Friday, February 6, 2015

Farewell to a friend

Today my favorite corner of the internet rides off into the sunset and I’m finding I have nowhere to grieve.  Mournful text messages have gone unanswered, attempts at conversation draw blank stares and I’m passing the afternoon at my desk somewhere between a brooding solitude and actively trying not to cry.  After years of drawing an oddly and deeply personal sense of community from a blog that structurally prevents direct reader-to-reader dialogue (via, say, a comments section), it is somewhat fitting that I have nowhere to commiserate its end but within my own mind.

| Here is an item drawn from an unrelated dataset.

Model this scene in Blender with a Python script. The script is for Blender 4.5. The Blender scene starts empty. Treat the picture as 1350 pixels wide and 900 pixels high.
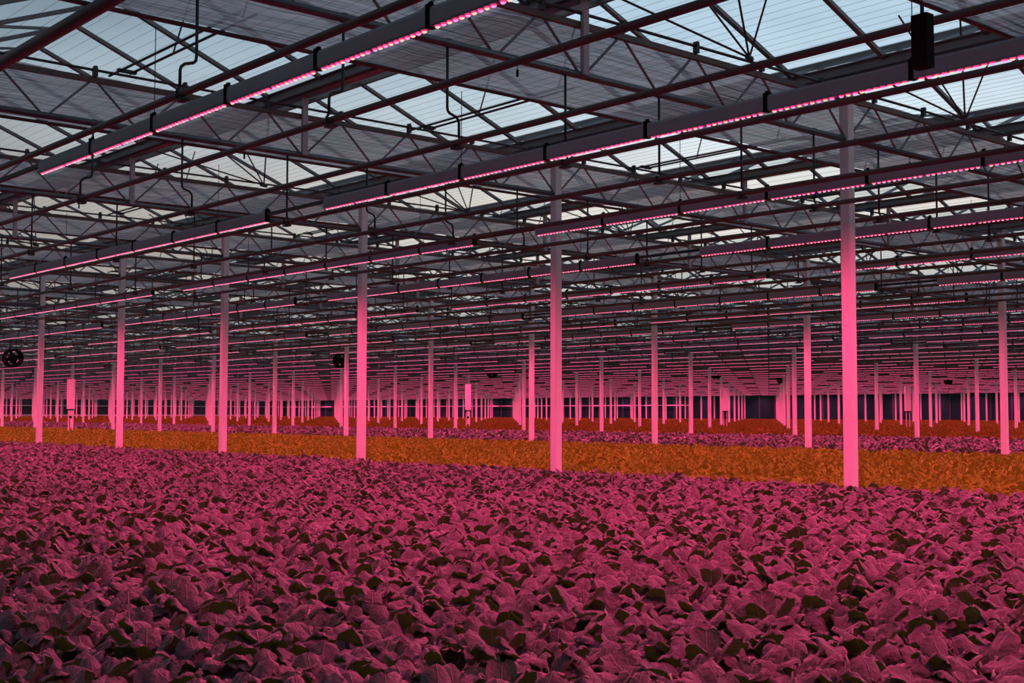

And so I turn to the blog I’ve neglected to eulogize the blog I’ve read almost every day since graduating from college in 2007.  In fact I can say, without hyperbole, that Andrew Sullivan’s The Dish has been one of the most influential forces shaping how I've come to understand myself and the world around me in the time since.  It has, over the years, among many other things:
  • Taught me (and constantly reinforced) the value of reasonable discourse in place of knee-jerk, inflexible doctrine
  • Been a much-needed, dependable source of support and inspiration as I gradually grew to understand and take better care of myself
  • Introduced me to The Atlantic - I am still a subscriber, though am perpetually a few months behind on my reading
  • Provided me with innumerable tidbits that made me smile (especially videos like Carl Sagan reading from Pale Blue Dot, the Star Wars AT-AT as a dog, and various montages of travel images and slice of life over time collections)
  • Forced me to pay attention to stories I otherwise would have ignored
  • Framed the internal debate I was having with myself over spirituality in a meaningful way

Above all else, the Dish has grown into a trusted touch-point for me - a place I come to get smart, thoughtful perspective on all sorts of things going on in the world, to gain a sense of communal reaction to current events, to explore new ideas and new inspirations, or just to pass some down time at work.  Though I understand and support Andrew’s decision to hang it up, I'd be lying if I said the thought of losing all of this didn't make me feel empty inside.